The grandeur of his views upon the future was at times surprising. He did not conceal from himself the terrible storm he was about to cause in the world. "Think not," said he, with much boldness and beauty, "that I am come to send peace on earth: I came not to send peace, but a sword. There shall be five in one house divided, three against two, and two against three. I am come to set a man at variance against his father, and the daughter against her mother, and the daughter-in-law against her mother-in-law. And a man's foes shall be they of his own household." "I am come to send fire on the earth; and what will I, if it be already kindled?" "They shall put you out of the synagogues," he continued; "yea, the time cometh, that whosoever killeth you, will think that he doeth God service." "If the world hate you, ye know that it hated me before it hated you. Remember the word that I said unto you: The servant is not greater than his lord. If they have persecuted me, they will also persecute you."


Carried away by this fearful progression of enthusiasm, and governed by the necessities of a preaching becoming daily more exalted, Jesus was no longer free; he belonged to his mission, and, in one sense, to mankind. Sometimes one would have said that his reason was disturbed. He suffered great mental anguish and agitation. The great vision of the kingdom of God glistening before his eyes bewildered him. His disciples at times thought him mad. His enemies declared him to be possessed. His excessively impassioned temperament carried him incessantly beyond the bounds of human nature. He laughed at all human systems, and his work, not being a work of the reason, that which he most imperiously required was "faith." This was the word most frequently repeated in the little guest-chamber. It is the watchword of all popular movements. It is clear that none of these movements would take place if it were necessary that their author should gain his disciples one by one by force of logic. Reflection leads only to doubt. If the authors of the French Revolution, for instance, had had to be previously convinced by lengthened meditations, they would all have become old without accomplishing anything; Jesus, in like manner, aimed less at convincing his hearers than at exciting their enthusiasm. Urgent and imperative, he suffered no opposition; men must be converted, nothing less would satisfy him. His natural gentleness seemed to have abandoned him; he was sometimes harsh and capricious. His disciples at times did not understand him, and experienced in his presence a feeling akin to fear. Sometimes his displeasure at the slightest opposition led him to commit inexplicable and apparently absurd acts.

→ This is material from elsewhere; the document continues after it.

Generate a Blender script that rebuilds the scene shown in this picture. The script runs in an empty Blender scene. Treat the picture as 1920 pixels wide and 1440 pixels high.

It was not that his virtue deteriorated; but his struggle for the ideal against the reality became insupportable. Contact with the world pained and revolted him. Obstacles irritated him. His idea of the Son of God became disturbed and exaggerated. The fatal law which condemns an idea to decay as soon as it seeks to convert men applied to him. Contact with men degraded him to their level. The tone he had adopted could not be sustained more than a few months; it was time that death came to liberate him from an endurance strained to the utmost, to remove him from the impossibilities of an interminable path, and, by delivering him from a trial in danger of being too prolonged, introduce him henceforth sinless into celestial peace.